Basque separatists announce truce

By Ap, Madrid
The Basque separatist group ETA yesterday announced a permanent cease-fire, bringing a dramatic end to a decades-long campaign of violence and closing the door on one of Western Europe's last active armed separatist movements.

In a statement sent to television and newspaper outlets, ETA said it "has decided to declare a permanent cease fire as of March 24, 2006."

"The aim of (the cease-fire) is to promote a democratic process in the Basque country and to build a new framework in which our rights as a people will be recognized," the statement said. "ETA also calls on the Spanish and French authorities to respond positively to this new situation, leaving their repressive ways behind."

ETA often uses local Basque media outlets to issue its pronouncements.

Speculation about an end to ETA's armed campaign has been building for months, despite a recent wave of small-scale bombings against Basque businesses.

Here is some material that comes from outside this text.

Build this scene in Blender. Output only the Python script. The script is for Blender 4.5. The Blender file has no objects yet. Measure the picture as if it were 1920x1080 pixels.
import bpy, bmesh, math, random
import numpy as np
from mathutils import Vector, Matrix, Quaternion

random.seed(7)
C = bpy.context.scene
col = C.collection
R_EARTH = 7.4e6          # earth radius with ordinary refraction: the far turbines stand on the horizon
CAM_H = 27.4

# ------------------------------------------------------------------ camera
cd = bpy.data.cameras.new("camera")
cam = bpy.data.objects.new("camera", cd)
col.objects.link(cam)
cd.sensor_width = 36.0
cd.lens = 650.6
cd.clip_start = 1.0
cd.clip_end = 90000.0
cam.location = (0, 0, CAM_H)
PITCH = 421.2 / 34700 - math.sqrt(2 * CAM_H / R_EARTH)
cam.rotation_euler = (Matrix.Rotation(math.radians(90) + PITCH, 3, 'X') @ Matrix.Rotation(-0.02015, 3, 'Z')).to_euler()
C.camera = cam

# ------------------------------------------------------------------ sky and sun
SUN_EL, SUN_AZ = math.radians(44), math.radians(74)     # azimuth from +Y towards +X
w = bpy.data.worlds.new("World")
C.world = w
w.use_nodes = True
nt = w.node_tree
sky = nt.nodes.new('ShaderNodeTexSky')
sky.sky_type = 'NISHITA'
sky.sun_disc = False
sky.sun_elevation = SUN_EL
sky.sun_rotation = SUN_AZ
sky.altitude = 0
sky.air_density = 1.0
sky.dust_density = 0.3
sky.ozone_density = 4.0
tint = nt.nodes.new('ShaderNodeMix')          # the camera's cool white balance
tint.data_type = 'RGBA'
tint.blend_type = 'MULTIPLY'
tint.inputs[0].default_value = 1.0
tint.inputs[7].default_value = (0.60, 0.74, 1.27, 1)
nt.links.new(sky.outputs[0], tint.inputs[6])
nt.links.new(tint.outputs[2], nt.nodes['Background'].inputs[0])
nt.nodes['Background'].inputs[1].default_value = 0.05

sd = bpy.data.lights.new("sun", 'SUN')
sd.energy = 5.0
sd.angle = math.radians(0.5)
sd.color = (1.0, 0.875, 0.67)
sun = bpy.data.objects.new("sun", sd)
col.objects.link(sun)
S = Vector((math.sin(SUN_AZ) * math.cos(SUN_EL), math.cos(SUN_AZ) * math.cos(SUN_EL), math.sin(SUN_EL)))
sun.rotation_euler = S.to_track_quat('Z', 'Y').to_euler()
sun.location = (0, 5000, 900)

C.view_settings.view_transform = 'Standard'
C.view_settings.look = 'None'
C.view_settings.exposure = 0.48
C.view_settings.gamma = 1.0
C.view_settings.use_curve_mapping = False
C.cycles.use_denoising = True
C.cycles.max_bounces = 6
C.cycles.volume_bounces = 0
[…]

Last month, Prime Minister Jose Luis Rodriguez Zapatero said he was optimistic ETA would soon declare a truce. The group has not staged a fatal attack since May 2003, when a car bomb killed two policemen in the northern town of Sanguesa.

Many Spaniards believed that after the March 11, 2004, terror attacks in Madrid, carried out by Islamic extremists, ETA had effectively been stymied. The belief was that popular revulsion over terrorism made deadly violence politically unthinkable for the group.

Spain's Socialist government last May offered to open negotiations with ETA if it renounced violence, but the group kept up a campaign of relatively minor violence and made no mention of laying down arms in a recent statement.